The series finale, titled “In God We Trust,” aired Sunday night and drew 8.7 million viewers across HBO and Max in its first three days — a 2% increase over the Season 3 premiere, which itself had surged 44% over the Season 2 premiere back in early 2022. When you average out the full season’s multiplatform performance, it clocked 25 million viewers, a 17% increase from where Season 2 landed in the same window.
For context: that’s not a struggling prestige property limping to the finish line. That’s a show that grew its audience through a three-year gap, then delivered.

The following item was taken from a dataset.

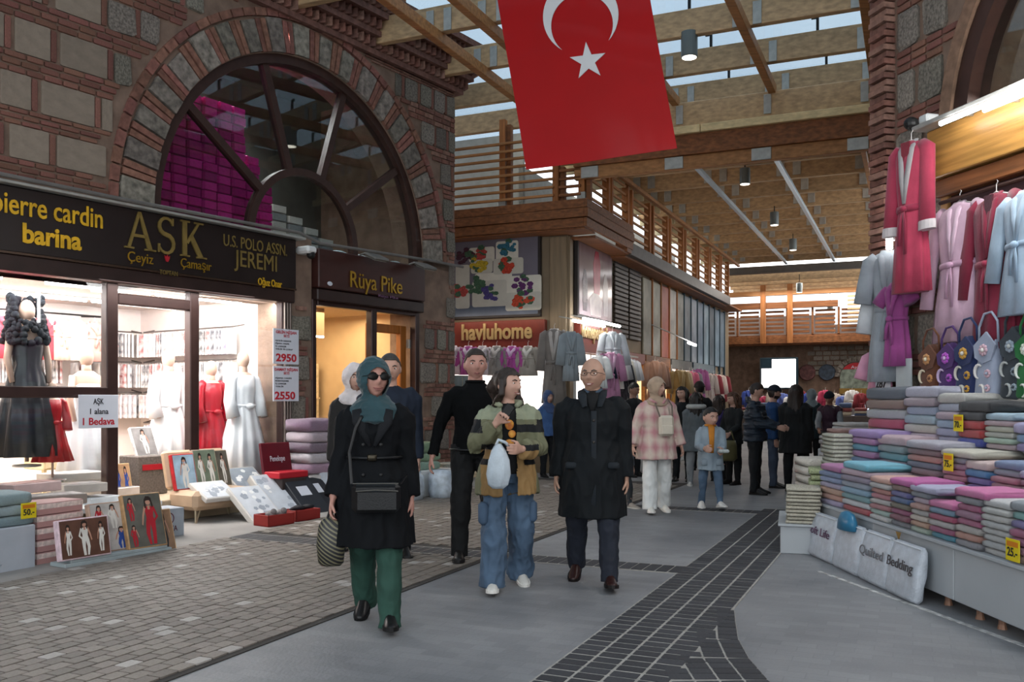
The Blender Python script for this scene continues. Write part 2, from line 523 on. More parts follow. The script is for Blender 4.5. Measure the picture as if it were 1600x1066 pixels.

Warner Bros. Discovery didn’t release weekly episode-by-episode figures during the run, which is a choice networks make when they want to manage narrative. But the bookend numbers — the 8.5 million for the premiere and the 8.7 million for the finale — tell a coherent story. The audience that came in stayed. They held on through the controversy, through the discourse, through every think piece about whether the show had lost its way.
It hadn’t.
The 25 million average places Season 3 in a different tier than most HBO prestige output. For comparison, The White Lotus and Succession finales generated enormous conversation but launched from narrower bases. Euphoria had built something more unusual: a genuinely mass young audience for a cable-premium experience. That’s not a given. That’s years of platform investment and one of the most magnetic performers on television.
Zendaya’s Rue Bennett was always the moral center — or the moral void — depending on where you were watching from. How the writers chose to end her story will be dissected for years.
The question now is what HBO does next with its Sunday prestige slot. Euphoria wasn’t just a ratings vehicle. It was a cultural signal. Replacing that energy isn’t a scheduling decision; it’s an identity one.
Sharon Stone and Keke Palmer, speaking to Variety recently, argued the show should be required high school viewing. Which is a sentence that tells you everything about what Euphoria managed to become — simultaneously too adult and somehow exactly right for the people watching it.